Pinterest pulls up a collection of visual results called pins.

Those pins lead somewhere.

If you have created content around that topic, and your pin is done well, your pin can show up in those search results. And when someone clicks it, they land on your website.

That click is called an outbound click.

And that, right there, is what has me so interested.

How It Actually Works

The mechanism is not complicated.

You create a pin. Usually that means a vertical image with a clear title on it.

You write a description that uses the kind of words your reader is already searching for.

Then you link that pin back to something useful.

A blog post.
A product roundup.
A recipe.
A room idea.
A shopping guide.
A YouTube video.

Someone searches.
Your pin shows up.
They click.
They arrive.

That’s the process.

Simple in theory. A little messier in practice. But still simple enough to understand once you stop overthinking it.

And yes, I have definitely overthought it.

Why I’m So Excited About It

Here’s the part that really got me.

Pins do not disappear the way social media posts do.

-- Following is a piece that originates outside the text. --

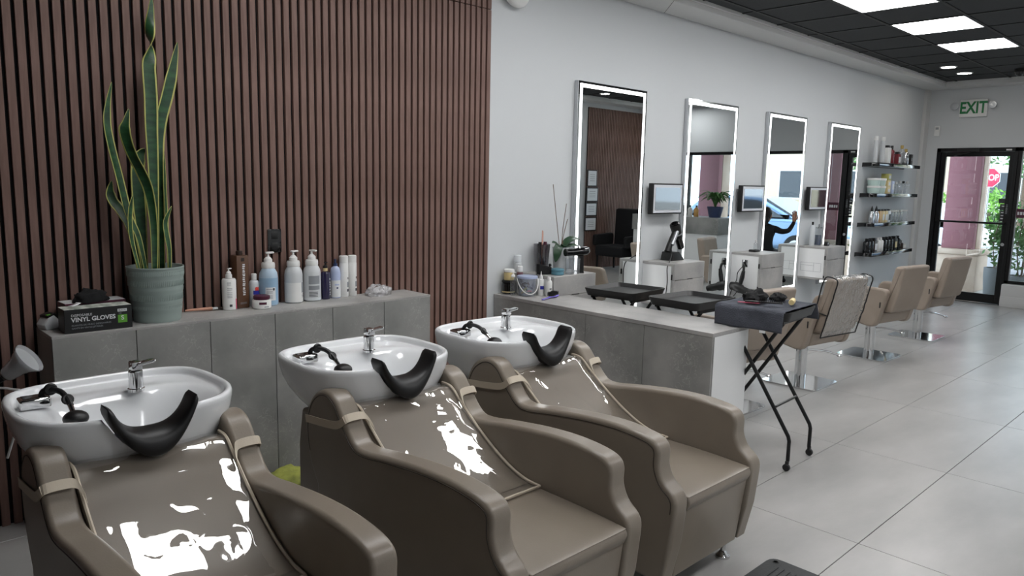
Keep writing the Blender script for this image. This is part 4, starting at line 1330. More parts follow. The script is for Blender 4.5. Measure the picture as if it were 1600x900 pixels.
t = lathes('small_bottle', 'small white bottle with red heart over a blue shape', 'bottle', (-1.645, -0.062, ZL), [('bottle', [(0, 0), (0.024, 0), (0.026, 0.004), (0.026, 0.115), (0.023, 0.128), (0.014, 0.135), (0, 0.135)], 'milky'), ('cap', cylp(0.014, 0.1352, 0.168, 0.003), 'white_plastic')])
arc_label(t, 0.0264, -125, -45, 0.062, 0.082, 'blue_ink')
arc_label(t, 0.0264, -118, -62, 0.082, 0.090, 'white_label')
hb = MB()
for a_, z_ in ((-92, 0.0), (-72, 0.0)):
    hb.grid(lambda u, v: (0.0268*math.cos(R(a_-12+24*u)), 0.0268*math.sin(R(a_-12+24*u)), 0.082+0.020*v*(0.65+0.35*math.sin(PI*u))), 6, 3)
hb.build('heart', 'heart_red', t)
t = thing('cream_jar', 'low white jar with dark maroon lid in front of the bottles', 'jar', (-1.648, -0.152, ZL))
MB().lathe([(0, 0), (0.042, 0), (0.047, 0.005), (0.047, 0.040), (0.043, 0.046), (0, 0.046)], seg=32).build('jar', 'white_plastic', t)
MB().lathe(cylp(0.041, 0.0463, 0.066, 0.003), seg=32).build('lid', 'maroon', t)
arc_label(t, 0.0475, -130, -85, 0.024, 0.036, 'maroon')
arc_label(t, 0.0475, -100, -70, 0.010, 0.014, 'ink_light', 'print')
t = big_pump('large pump bottle with light blue liquid and pale label', -1.577, 'blue_soap', ('blue_soap2', 0.146), y=-0.085)
arc_label(t, 0.0482, -135, -72, 0.030, 0.098, 'white_label')
for z in (0.04, 0.047, 0.054, 0.068, 0.075, 0.086):
    arc_label(t, 0.0485, -130, -92, z, z+0.0025, 'ink_light', 'print')
arc_label(t, 0.0486, -90, -78, 0.082, 0.094, 'ink', 'emblem')
t = big_pump('large pump bottle filled with white cream, next to the blue one', -1.435, 'greyclear', ('white_plastic', 0.110), turn=0.3)
arc_label(t, 0.0482, -62, -18, 0.055, 0.11, 'ink_light')
for z in (0.03, 0.038, 0.046):
    arc_label(t, 0.0482, -60, -25, z, z+0.003, 'ink', 'print')
t = big_pump('large pump bottle of clear liquid with a grey label', -1.327, 'greyclear', ('milky', 0.02), turn=-1.2)
arc_label(t, 0.0480, -140, -65, 0.095, 0.140, 'ink_light')
arc_label(t, 0.0480, -140, -65, 0.064, 0.086, 'ink_light')
for z in (0.026, 0.034, 0.042, 0.050):
    arc_label(t, 0.0480, -138, -80, z, z+0.003, 'ink', 'print')
t = thing('pump_bottle', 'dark purple bottle with black pump and white side print', 'bottle', (-1.243, -0.078, ZL), group='pump bottles on the ledge')
MB().lathe([(0, 0), (0.023, 0), (0.026, 0.004), (0.026, 0.138), (0.021, 0.150), (0.012, 0.154), (0, 0.154)], seg=28).build('bottle', 'purple_dark', t)
MB().lathe(cylp(0.0125, 0.1542, 0.172, 0.002), seg=18).build('collar', 'cream', t)
pump_head(t, 0.172, 'black_plastic', 0.6, 0.5)
for z in (0.022, 0.034, 0.050, 0.066, 0.078, 0.090, 0.108):
    arc_label(t, 0.0264, -62, -36, z, z+0.007, 'white_label', 'print', 5)
t = thing('spray_bottle', 'pale lilac bottle with dark blue cap and flower print', 'bottle', (-1.178, -0.072, ZL))
MB().lathe([(0, 0), (0.026, 0), (0.029, 0.004), (0.029, 0.140), (0.024, 0.166), (0.012, 0.178), (0, 0.178)], seg=28).build('bottle', 'lilac', t)
MB().lathe([(0.012, 0.1782), (0.012, 0.192), (0.006, 0.196), (0.006, 0.216), (0, 0.218)], seg=16).build('cap', 'navy', t)
MB().lathe([(0.0294, 0.006), (0.0294, 0.10)], seg=28).build('label', 'white_label', t)
arc_label(t, 0.0297, -125, -75, 0.072, 0.080, 'lilac', 'print')
arc_label(t, 0.0297, -108, -88, 0.054, 0.062, 'navy', 'emblem')
for i, (x, y, r) in enumerate(((-1.120, -0.066, 0.026), (-1.064, -0.064, 0.0245))):
    t = thing('spray_can', 'tall plain white can, %s of the pair on the ledge' % ['left', 'right'][i], 'can', (x, y, ZL), group='white cans on the ledge')
    MB().lathe([(0, 0), (r-0.002, 0), (r, 0.003), (r, 0.188), (r-0.001, 0.190), (0, 0.190)], seg=28).build('can', 'white_plastic', t)
    MB().lathe([(r-0.001, 0.1905), (r-0.0005, 0.228), (r-0.005, 0.233), (0, 0.233)], seg=28).build('cap', 'white_plastic', t)
    arc_label(t, r+0.0004, -80, -40, 0.03, 0.045, 'ink', 'print')
    arc_label(t, r+0.0004, -80, -45, 0.055, 0.085, 'ink_light', 'print')
    arc_label(t, r+0.0004, -70, -50, 0.10, 0.112, 'ink', 'print')
lump('plastic_bag', 'crumpled clear plastic bag near the right end of the ledge', 'bag', (-0.935, -0.135, ZL), 0.062, (1.3, 0.8, 0.75), 'bag_plastic', 11, 0.45, 2.6, 'bag')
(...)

Something I put on Instagram last month is basically gone unless someone goes digging for it.

A pin I made last month can still be circulating.

Still being found.
Still being saved.
Still being clicked.
Still sending people to my website.

That staying power feels huge to me.

Because I am not trying to build something by shouting the loudest or posting every five minutes or chasing every trend that comes along. I’m building slowly. Intentionally. In my own voice. At my own pace.

Pinterest actually rewards that in a way that social media often doesn’t.

A good pin can keep working long after you made it.

For someone like me, that feels like a gift.

Why This Feels So Different This Time

Maybe that’s part of why starting to blog again feels so meaningful.

Ten years ago, I wrote because I enjoyed it.

Now I’m writing because I enjoy it and because I can see how it connects to something bigger.

I can write a blog post I care about. I can make a pin that helps people find it. I can learn what readers are searching for. I can build traffic slowly over time. I can recommend products I genuinely like. I can create content that keeps working even while I’m off living my life.

That is exciting to me.

Not in some flashy overnight-success kind of way.

But in a I’m a grounded, grown-woman, this-could-actually-be-something kind of way.

I Am Still Learning

Now let me be honest, because that seems to be the only way I know how to do this.

I do not have Pinterest fully figured out.

Some weeks I feel like I’m genuinely starting to understand it. I watch the numbers move. I see which pins get clicks. I notice what topics people are responding to. I start thinking maybe I’m actually learning this thing.

Other weeks I feel like I have assembled something with complete confidence and still somehow ended up with leftover parts.

That is also part of the experience.

But I keep showing up.

And it keeps working.

Slowly. Steadily. Quietly.

In that satisfying kind of way that makes you want to keep going.

So If You’ve Been Curious About Pinterest…

If Pinterest has been sitting on your mental list of things you keep meaning to figure out someday, maybe someday is now.

And if you already use it and understand it better than I do, I’d love to hear what you’ve learned.

Because I am very much still in the middle of this.

And honestly, I think that’s part of what makes it fun.